**Aim:** Every line of the listing must be reproduced as it stands. Leave the images behind.

_ _ _

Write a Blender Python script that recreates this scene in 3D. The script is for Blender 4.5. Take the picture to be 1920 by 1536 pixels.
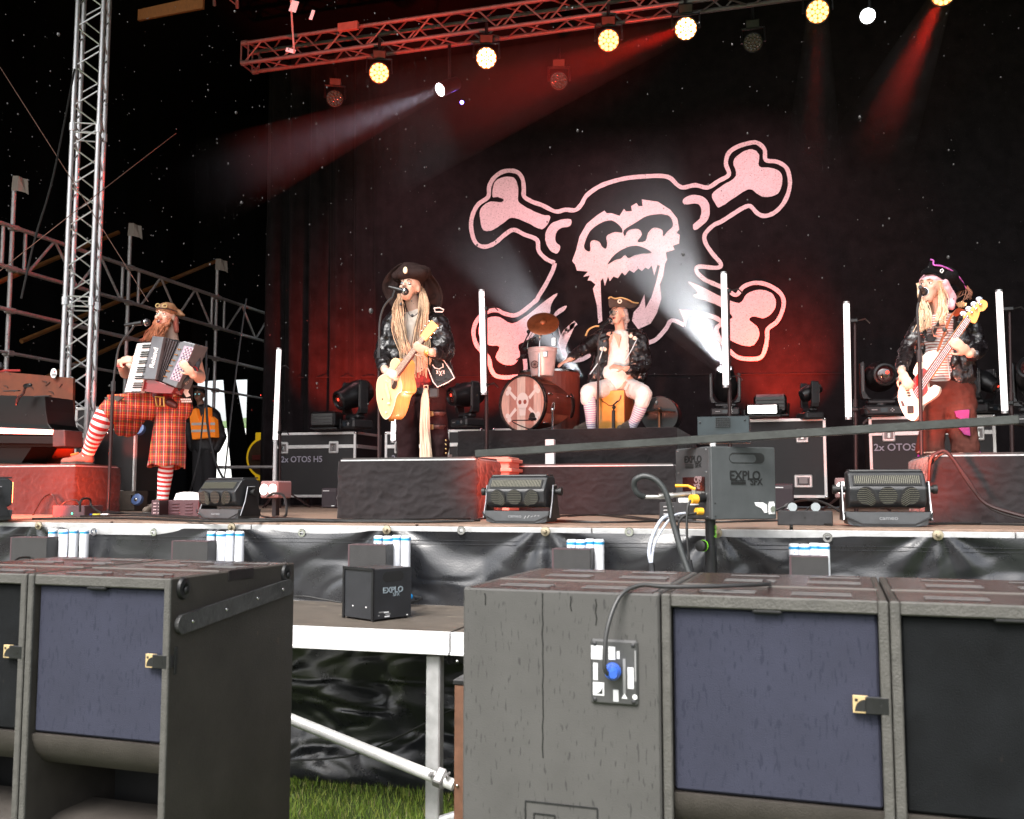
import bpy, bmesh, math, random
from mathutils import Vector, Matrix, noise
from mathutils.geometry import tessellate_polygon
random.seed(7)
for o in list(bpy.data.objects): bpy.data.objects.remove(o)
scene = bpy.context.scene
C = scene.collection
R = math.radians
# ------------------------------------------------ camera
EYE = Vector((0, 0, 1.58)); YAW = R(16); PITCH = R(4.94); F = 1815.0
cam_d = bpy.data.cameras.new('camera'); cam = bpy.data.objects.new('camera', cam_d); C.objects.link(cam)
cam.location = EYE; cam.rotation_euler = (R(90) + PITCH, 0, YAW)
cam_d.sensor_width = 36; cam_d.lens = 36 * F / 1920; cam_d.clip_start = .05; cam_d.clip_end = 500
cam_d.dof.use_dof = True; cam_d.dof.focus_distance = 7.6; cam_d.dof.aperture_fstop = 5.6
scene.camera = cam
# ------------------------------------------------ sky, sun, exposure
SUN_EL, SUN_AZ = R(52), R(196)       # azimuth measured clockwise from +y
w = bpy.data.worlds.new('World'); scene.world = w; w.use_nodes = True
nt = w.node_tree; bg = nt.nodes['Background']
sky = nt.nodes.new('ShaderNodeTexSky'); sky.sky_type = 'NISHITA'; sky.sun_disc = False
sky.sun_elevation = SUN_EL; sky.sun_rotation = SUN_AZ; sky.dust_density = 4; sky.ozone_density = .4
hs = nt.nodes.new('ShaderNodeHueSaturation'); hs.inputs['Saturation'].default_value = .35
nt.links.new(sky.outputs[0], hs.inputs['Color']); nt.links.new(hs.outputs[0], bg.inputs[0])
bg.inputs[1].default_value = .13
sd = bpy.data.lights.new('sun', 'SUN'); sd.energy = 1.5; sd.angle = R(24); sd.color = (1, .97, .93)
sun = bpy.data.objects.new('sun', sd); C.objects.link(sun)
dirv = Vector((math.sin(SUN_AZ) * math.cos(SUN_EL), math.cos(SUN_AZ) * math.cos(SUN_EL), math.sin(SUN_EL)))
sun.rotation_euler = dirv.to_track_quat('Z', 'Y').to_euler(); sun.location = dirv * 30
scene.view_settings.view_transform = 'Standard'; scene.view_settings.look = 'None'
scene.view_settings.gamma = 1; scene.view_settings.use_curve_mapping = False
scene.view_settings.exposure = 1.6
scene.cycles.use_denoising = True
scene.cycles.max_bounces = 6; scene.cycles.volume_bounces = 0
scene.cycles.sample_clamp_indirect = 4
# ------------------------------------------------ measuring helpers (survey of the photograph)
_r = Vector((math.cos(YAW), math.sin(YAW), 0)); _h = Vector((-math.sin(YAW), math.cos(YAW), 0)); _z = Vector((0, 0, 1))
_f = _h * math.cos(PITCH) + _z * math.sin(PITCH); _u = -_h * math.sin(PITCH) + _z * math.cos(PITCH)
def ray(px, py): return _f + _r * ((px - 960) / F) + _u * ((768 - py) / F)
def P(px, py, D):                    # point at distance D behind the front row, on the stage's own axes
    d = ray(px, py); return EYE + d * (D / d.y)
def PZ(px, py, z):
    d = ray(px, py); return EYE + d * ((z - EYE.z) / d.z)
def PX(px, py, x):
    d = ray(px, py); return EYE + d * (x / d.x)
def SC(px, D):                       # metres per photo pixel there
    d = ray(px, 925); return (D / d.y) / F * math.cos(PITCH) ** .0
# ------------------------------------------------ materials
MATS = {}
def mat(name, col, rough=.6, metal=0, var=.0, vs=8, bump=0, bs=60, emit=0, ecol=None, spec=.5, stretch=None, spots=None, trans=0, coat=0, sheen=0):
    if name in MATS: return MATS[name]
    m = bpy.data.materials.new(name); m.use_nodes = True; t = m.node_tree; b = t.nodes['Principled BSDF']
    if len(col) == 3: col = (*col, 1)
    b.inputs['Base Color'].default_value = col; b.inputs['Roughness'].default_value = rough
    b.inputs['Metallic'].default_value = metal; b.inputs['Specular IOR Level'].default_value = spec
    b.inputs['Coat Weight'].default_value = coat; b.inputs['Transmission Weight'].default_value = trans
    b.inputs['Sheen Weight'].default_value = sheen
    tc = t.nodes.new('ShaderNodeTexCoord'); mp = t.nodes.new('ShaderNodeMapping'); t.links.new(tc.outputs['Object'], mp.inputs[0])
    if stretch: mp.inputs['Scale'].default_value = stretch
    last = None
    if var:
        n = t.nodes.new('ShaderNodeTexNoise'); n.inputs['Scale'].default_value = vs; n.inputs['Detail'].default_value = 6
        n.inputs['Roughness'].default_value = .65
        t.links.new(mp.outputs[0], n.inputs['Vector'])
        r = t.nodes.new('ShaderNodeValToRGB'); r.color_ramp.elements[0].position = .28; r.color_ramp.elements[1].position = .72
        r.color_ramp.elements[0].color = (*[c * (1 - var) for c in col[:3]], 1)
        r.color_ramp.elements[1].color = (*[min(1, c * (1 + var)) for c in col[:3]], 1)
        t.links.new(n.outputs['Fac'], r.inputs[0]); last = r.outputs[0]
        rr = t.nodes.new('ShaderNodeMapRange'); rr.inputs['To Min'].default_value = max(.03, rough - .12); rr.inputs['To Max'].default_value = min(1, rough + .12)
        t.links.new(n.outputs['Fac'], rr.inputs['Value']); t.links.new(rr.outputs[0], b.inputs['Roughness'])
    if spots:                          # (colour, scale, threshold, stretch) worn marks
        sc_, ss, th, st = spots
        mp2 = t.nodes.new('ShaderNodeMapping'); mp2.inputs['Scale'].default_value = st; t.links.new(tc.outputs['Object'], mp2.inputs[0])
        n2 = t.nodes.new('ShaderNodeTexNoise'); n2.inputs['Scale'].default_value = ss; n2.inputs['Detail'].default_value = 3
        t.links.new(mp2.outputs[0], n2.inputs['Vector'])
        r2 = t.nodes.new('ShaderNodeMapRange'); r2.inputs['From Min'].default_value = th; r2.inputs['From Max'].default_value = th + .05
        t.links.new(n2.outputs['Fac'], r2.inputs['Value'])
        mx = t.nodes.new('ShaderNodeMix'); mx.data_type = 'RGBA'; t.links.new(r2.outputs[0], mx.inputs['Factor'])
        if last: t.links.new(last, mx.inputs['A'])
        else: mx.inputs['A'].default_value = col
        mx.inputs['B'].default_value = (*sc_, 1); last = mx.outputs['Result']
    if last: t.links.new(last, b.inputs['Base Color'])
    if bump:
        n3 = t.nodes.new('ShaderNodeTexNoise'); n3.inputs['Scale'].default_value = bs; n3.inputs['Detail'].default_value = 5
        t.links.new(mp.outputs[0], n3.inputs['Vector'])
        bp = t.nodes.new('ShaderNodeBump'); bp.inputs['Strength'].default_value = bump; bp.inputs['Distance'].default_value = .01
        t.links.new(n3.outputs['Fac'], bp.inputs['Height']); t.links.new(bp.outputs[0], b.inputs['Normal'])
    if emit:
        b.inputs['Emission Color'].default_value = (*(ecol or col[:3]), 1); b.inputs['Emission Strength'].default_value = emit
    MATS[name] = m; return m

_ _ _

**Result of this task:**
Write a Blender Python script that recreates this scene in 3D. The script is for Blender 4.5. Take the picture to be 1920 by 1536 pixels.
import bpy, bmesh, math, random
from mathutils import Vector, Matrix, noise
from mathutils.geometry import tessellate_polygon
random.seed(7)
for o in list(bpy.data.objects): bpy.data.objects.remove(o)
scene = bpy.context.scene
C = scene.collection
R = math.radians
# ------------------------------------------------ camera
EYE = Vector((0, 0, 1.58)); YAW = R(16); PITCH = R(4.94); F = 1815.0
cam_d = bpy.data.cameras.new('camera'); cam = bpy.data.objects.new('camera', cam_d); C.objects.link(cam)
cam.location = EYE; cam.rotation_euler = (R(90) + PITCH, 0, YAW)
cam_d.sensor_width = 36; cam_d.lens = 36 * F / 1920; cam_d.clip_start = .05; cam_d.clip_end = 500
cam_d.dof.use_dof = True; cam_d.dof.focus_distance = 7.6; cam_d.dof.aperture_fstop = 5.6
scene.camera = cam
# ------------------------------------------------ sky, sun, exposure
SUN_EL, SUN_AZ = R(52), R(196)       # azimuth measured clockwise from +y
w = bpy.data.worlds.new('World'); scene.world = w; w.use_nodes = True
nt = w.node_tree; bg = nt.nodes['Background']
sky = nt.nodes.new('ShaderNodeTexSky'); sky.sky_type = 'NISHITA'; sky.sun_disc = False
sky.sun_elevation = SUN_EL; sky.sun_rotation = SUN_AZ; sky.dust_density = 4; sky.ozone_density = .4
hs = nt.nodes.new('ShaderNodeHueSaturation'); hs.inputs['Saturation'].default_value = .35
nt.links.new(sky.outputs[0], hs.inputs['Color']); nt.links.new(hs.outputs[0], bg.inputs[0])
bg.inputs[1].default_value = .13
sd = bpy.data.lights.new('sun', 'SUN'); sd.energy = 1.5; sd.angle = R(24); sd.color = (1, .97, .93)
sun = bpy.data.objects.new('sun', sd); C.objects.link(sun)
dirv = Vector((math.sin(SUN_AZ) * math.cos(SUN_EL), math.cos(SUN_AZ) * math.cos(SUN_EL), math.sin(SUN_EL)))
sun.rotation_euler = dirv.to_track_quat('Z', 'Y').to_euler(); sun.location = dirv * 30
scene.view_settings.view_transform = 'Standard'; scene.view_settings.look = 'None'
scene.view_settings.gamma = 1; scene.view_settings.use_curve_mapping = False
scene.view_settings.exposure = 1.6
scene.cycles.use_denoising = True
scene.cycles.max_bounces = 6; scene.cycles.volume_bounces = 0
scene.cycles.sample_clamp_indirect = 4
# ------------------------------------------------ measuring helpers (survey of the photograph)
_r = Vector((math.cos(YAW), math.sin(YAW), 0)); _h = Vector((-math.sin(YAW), math.cos(YAW), 0)); _z = Vector((0, 0, 1))
_f = _h * math.cos(PITCH) + _z * math.sin(PITCH); _u = -_h * math.sin(PITCH) + _z * math.cos(PITCH)
def ray(px, py): return _f + _r * ((px - 960) / F) + _u * ((768 - py) / F)
def P(px, py, D):                    # point at distance D behind the front row, on the stage's own axes
    d = ray(px, py); return EYE + d * (D / d.y)
def PZ(px, py, z):
    d = ray(px, py); return EYE + d * ((z - EYE.z) / d.z)
def PX(px, py, x):
    d = ray(px, py); return EYE + d * (x / d.x)
def SC(px, D):                       # metres per photo pixel there
    d = ray(px, 925); return (D / d.y) / F * math.cos(PITCH) ** .0
# ------------------------------------------------ materials
MATS = {}
def mat(name, col, rough=.6, metal=0, var=.0, vs=8, bump=0, bs=60, emit=0, ecol=None, spec=.5, stretch=None, spots=None, trans=0, coat=0, sheen=0):
    if name in MATS: return MATS[name]
    m = bpy.data.materials.new(name); m.use_nodes = True; t = m.node_tree; b = t.nodes['Principled BSDF']
    if len(col) == 3: col = (*col, 1)
    b.inputs['Base Color'].default_value = col; b.inputs['Roughness'].default_value = rough
    b.inputs['Metallic'].default_value = metal; b.inputs['Specular IOR Level'].default_value = spec
    b.inputs['Coat Weight'].default_value = coat; b.inputs['Transmission Weight'].default_value = trans
    b.inputs['Sheen Weight'].default_value = sheen
    tc = t.nodes.new('ShaderNodeTexCoord'); mp = t.nodes.new('ShaderNodeMapping'); t.links.new(tc.outputs['Object'], mp.inputs[0])
    if stretch: mp.inputs['Scale'].default_value = stretch
    last = None
    if var:
        n = t.nodes.new('ShaderNodeTexNoise'); n.inputs['Scale'].default_value = vs; n.inputs['Detail'].default_value = 6
        n.inputs['Roughness'].default_value = .65
        t.links.new(mp.outputs[0], n.inputs['Vector'])
        r = t.nodes.new('ShaderNodeValToRGB'); r.color_ramp.elements[0].position = .28; r.color_ramp.elements[1].position = .72
        r.color_ramp.elements[0].color = (*[c * (1 - var) for c in col[:3]], 1)
        r.color_ramp.elements[1].color = (*[min(1, c * (1 + var)) for c in col[:3]], 1)
        t.links.new(n.outputs['Fac'], r.inputs[0]); last = r.outputs[0]
        rr = t.nodes.new('ShaderNodeMapRange'); rr.inputs['To Min'].default_value = max(.03, rough - .12); rr.inputs['To Max'].default_value = min(1, rough + .12)
        t.links.new(n.outputs['Fac'], rr.inputs['Value']); t.links.new(rr.outputs[0], b.inputs['Roughness'])
    if spots:                          # (colour, scale, threshold, stretch) worn marks
        sc_, ss, th, st = spots
        mp2 = t.nodes.new('ShaderNodeMapping'); mp2.inputs['Scale'].default_value = st; t.links.new(tc.outputs['Object'], mp2.inputs[0])
        n2 = t.nodes.new('ShaderNodeTexNoise'); n2.inputs['Scale'].default_value = ss; n2.inputs['Detail'].default_value = 3
        t.links.new(mp2.outputs[0], n2.inputs['Vector'])
        r2 = t.nodes.new('ShaderNodeMapRange'); r2.inputs['From Min'].default_value = th; r2.inputs['From Max'].default_value = th + .05
        t.links.new(n2.outputs['Fac'], r2.inputs['Value'])
        mx = t.nodes.new('ShaderNodeMix'); mx.data_type = 'RGBA'; t.links.new(r2.outputs[0], mx.inputs['Factor'])
        if last: t.links.new(last, mx.inputs['A'])
        else: mx.inputs['A'].default_value = col
        mx.inputs['B'].default_value = (*sc_, 1); last = mx.outputs['Result']
    if last: t.links.new(last, b.inputs['Base Color'])
    if bump:
        n3 = t.nodes.new('ShaderNodeTexNoise'); n3.inputs['Scale'].default_value = bs; n3.inputs['Detail'].default_value = 5
        t.links.new(mp.outputs[0], n3.inputs['Vector'])
        bp = t.nodes.new('ShaderNodeBump'); bp.inputs['Strength'].default_value = bump; bp.inputs['Distance'].default_value = .01
        t.links.new(n3.outputs['Fac'], bp.inputs['Height']); t.links.new(bp.outputs[0], b.inputs['Normal'])
    if emit:
        b.inputs['Emission Color'].default_value = (*(ecol or col[:3]), 1); b.inputs['Emission Strength'].default_value = emit
    MATS[name] = m; return m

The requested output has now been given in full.